Echoing Colts’ brass, Sparano Jr. believes Raimann and Fries are better than they showed last season. Raimann, a third-round pick who’d played just two seasons at tackle when the Colts drafted him last April, gave up nine sacks, tied for seventh-most in the NFL, but Indianapolis believes he got better as the season progressed.

“Bernhard, our left tackle, he did a lot of good things,” Sparano Jr. said. “Was really encouraged by a lot of what I saw on his tape, both in pass protection and what he can do for you in the run game.”


The Colts feel the same way about Fries, a 2021 seventh-round pick who is headed into his third season in Indianapolis.

“When we played them in New York, just watching him go toe-to-toe with the two d-tackles that we had, with Dexter (Lawrence) and (Leonard Williams), and not backing down, I’ve got a ton of respect for how he approached that,” Sparano Jr. said.

What remains surprising is that the Colts haven’t added any experienced depth on the offensive line this offseason.

Two years ago, Indianapolis brought in veteran guard Chris Reed on a low-cost deal, a move that turned out to be prescient when Nelson went down with an early-season ankle injury. Reed stepped into the lineup and played good football for the Colts, the same way Matt Pryor stabilized the right tackle position in 2021, although the team’s decision to hand Pryor the left tackle job in 2022 was disastrous.

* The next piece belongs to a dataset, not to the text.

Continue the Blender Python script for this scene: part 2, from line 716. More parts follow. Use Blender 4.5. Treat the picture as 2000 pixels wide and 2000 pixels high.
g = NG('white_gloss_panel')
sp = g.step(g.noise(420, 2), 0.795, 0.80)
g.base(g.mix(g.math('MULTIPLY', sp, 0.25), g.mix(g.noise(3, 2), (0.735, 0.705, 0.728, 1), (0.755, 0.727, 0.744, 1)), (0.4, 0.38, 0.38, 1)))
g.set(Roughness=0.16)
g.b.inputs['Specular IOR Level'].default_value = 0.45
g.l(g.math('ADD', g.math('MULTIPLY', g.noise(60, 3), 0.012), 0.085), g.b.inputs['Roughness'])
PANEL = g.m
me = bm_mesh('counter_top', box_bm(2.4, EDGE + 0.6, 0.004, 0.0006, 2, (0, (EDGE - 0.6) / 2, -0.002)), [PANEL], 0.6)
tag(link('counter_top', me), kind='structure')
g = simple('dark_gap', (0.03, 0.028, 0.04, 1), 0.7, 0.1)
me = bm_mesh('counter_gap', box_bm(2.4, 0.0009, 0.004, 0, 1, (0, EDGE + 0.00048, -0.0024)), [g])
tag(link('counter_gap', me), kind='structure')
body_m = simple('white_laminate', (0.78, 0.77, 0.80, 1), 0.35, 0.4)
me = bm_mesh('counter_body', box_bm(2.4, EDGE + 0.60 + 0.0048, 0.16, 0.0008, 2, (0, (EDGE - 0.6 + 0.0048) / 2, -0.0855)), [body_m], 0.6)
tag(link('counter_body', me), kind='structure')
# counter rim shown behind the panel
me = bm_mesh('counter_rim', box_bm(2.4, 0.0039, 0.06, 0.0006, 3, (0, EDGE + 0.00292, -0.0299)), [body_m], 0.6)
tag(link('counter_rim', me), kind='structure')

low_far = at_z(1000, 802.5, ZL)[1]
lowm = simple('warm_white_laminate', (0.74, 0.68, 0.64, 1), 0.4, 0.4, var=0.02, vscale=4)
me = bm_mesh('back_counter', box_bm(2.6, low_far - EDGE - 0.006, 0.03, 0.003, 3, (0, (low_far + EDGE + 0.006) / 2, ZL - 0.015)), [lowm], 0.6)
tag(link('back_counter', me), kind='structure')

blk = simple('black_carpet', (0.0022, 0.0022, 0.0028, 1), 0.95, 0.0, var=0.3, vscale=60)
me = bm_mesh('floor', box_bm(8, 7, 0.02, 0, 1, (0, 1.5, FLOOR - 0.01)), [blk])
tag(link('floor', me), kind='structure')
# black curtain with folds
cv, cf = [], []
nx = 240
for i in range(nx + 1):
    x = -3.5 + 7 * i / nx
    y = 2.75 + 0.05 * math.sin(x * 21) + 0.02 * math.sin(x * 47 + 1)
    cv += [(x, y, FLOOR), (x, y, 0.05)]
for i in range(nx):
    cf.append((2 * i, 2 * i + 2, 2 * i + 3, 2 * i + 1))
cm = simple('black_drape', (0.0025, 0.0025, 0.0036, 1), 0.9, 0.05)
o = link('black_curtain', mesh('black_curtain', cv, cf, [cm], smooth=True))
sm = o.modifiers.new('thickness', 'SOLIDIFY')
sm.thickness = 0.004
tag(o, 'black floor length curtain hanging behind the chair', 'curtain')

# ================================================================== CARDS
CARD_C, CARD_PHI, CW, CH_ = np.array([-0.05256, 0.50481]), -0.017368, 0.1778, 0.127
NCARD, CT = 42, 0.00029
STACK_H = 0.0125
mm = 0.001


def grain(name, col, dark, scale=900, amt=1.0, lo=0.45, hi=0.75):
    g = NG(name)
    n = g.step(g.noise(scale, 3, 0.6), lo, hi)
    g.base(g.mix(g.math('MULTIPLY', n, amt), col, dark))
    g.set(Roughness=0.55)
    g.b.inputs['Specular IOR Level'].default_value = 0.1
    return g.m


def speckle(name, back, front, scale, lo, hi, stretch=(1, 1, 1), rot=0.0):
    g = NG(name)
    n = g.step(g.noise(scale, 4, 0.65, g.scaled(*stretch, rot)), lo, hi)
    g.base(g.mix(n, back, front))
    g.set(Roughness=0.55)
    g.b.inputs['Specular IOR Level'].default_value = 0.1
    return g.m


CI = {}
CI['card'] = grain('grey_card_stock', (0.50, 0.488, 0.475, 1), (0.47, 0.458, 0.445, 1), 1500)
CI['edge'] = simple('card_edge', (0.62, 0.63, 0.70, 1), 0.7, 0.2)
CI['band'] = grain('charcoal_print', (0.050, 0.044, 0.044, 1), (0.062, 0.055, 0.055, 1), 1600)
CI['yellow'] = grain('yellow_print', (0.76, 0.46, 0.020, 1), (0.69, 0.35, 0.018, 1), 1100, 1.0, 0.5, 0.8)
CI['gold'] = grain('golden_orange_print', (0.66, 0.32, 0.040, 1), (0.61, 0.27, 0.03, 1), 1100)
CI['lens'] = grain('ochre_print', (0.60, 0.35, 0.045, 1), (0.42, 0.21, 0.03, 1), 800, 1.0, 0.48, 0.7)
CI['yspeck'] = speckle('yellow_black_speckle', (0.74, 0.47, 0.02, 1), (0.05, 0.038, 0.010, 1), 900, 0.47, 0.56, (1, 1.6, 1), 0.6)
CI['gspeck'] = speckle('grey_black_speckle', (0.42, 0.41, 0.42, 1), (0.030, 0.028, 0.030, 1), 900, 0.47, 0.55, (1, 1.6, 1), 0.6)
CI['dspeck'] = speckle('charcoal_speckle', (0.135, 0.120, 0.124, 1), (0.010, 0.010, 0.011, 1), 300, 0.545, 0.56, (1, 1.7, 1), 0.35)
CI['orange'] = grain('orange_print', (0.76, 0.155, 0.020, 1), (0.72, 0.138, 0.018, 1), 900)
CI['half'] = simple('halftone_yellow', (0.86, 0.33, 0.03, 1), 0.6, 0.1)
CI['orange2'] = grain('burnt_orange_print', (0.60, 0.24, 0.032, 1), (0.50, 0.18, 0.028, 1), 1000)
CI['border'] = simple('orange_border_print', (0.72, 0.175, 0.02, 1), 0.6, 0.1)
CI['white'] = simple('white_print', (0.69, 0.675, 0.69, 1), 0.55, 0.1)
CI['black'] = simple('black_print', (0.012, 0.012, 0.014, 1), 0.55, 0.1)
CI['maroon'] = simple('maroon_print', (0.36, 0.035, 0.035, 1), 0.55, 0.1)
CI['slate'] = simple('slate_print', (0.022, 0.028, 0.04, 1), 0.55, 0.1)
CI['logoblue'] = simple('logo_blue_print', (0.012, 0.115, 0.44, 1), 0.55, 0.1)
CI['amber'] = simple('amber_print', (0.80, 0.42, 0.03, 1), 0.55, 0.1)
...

Outside of Pinter, the Colts do not appear to have that veteran presence available right now, although as Ballard indicated, they can still add veterans to the mix.


Primarily, though, improvement up front is going to have to come from within, from making the same five guys into a much more cohesive unit than the one that struggled so much last season.

“The integrity of the offensive line room is paramount,” Kelly said. “You can have the best schemes, you can have the best guys evaluating defenses, but if you’re not collectively five-as-one, and that room is not a place you want to go and want to be at, it doesn’t matter what you do.”

And the Colts appear to be counting heavily on Sparano Jr., to provide almost all of that improvement.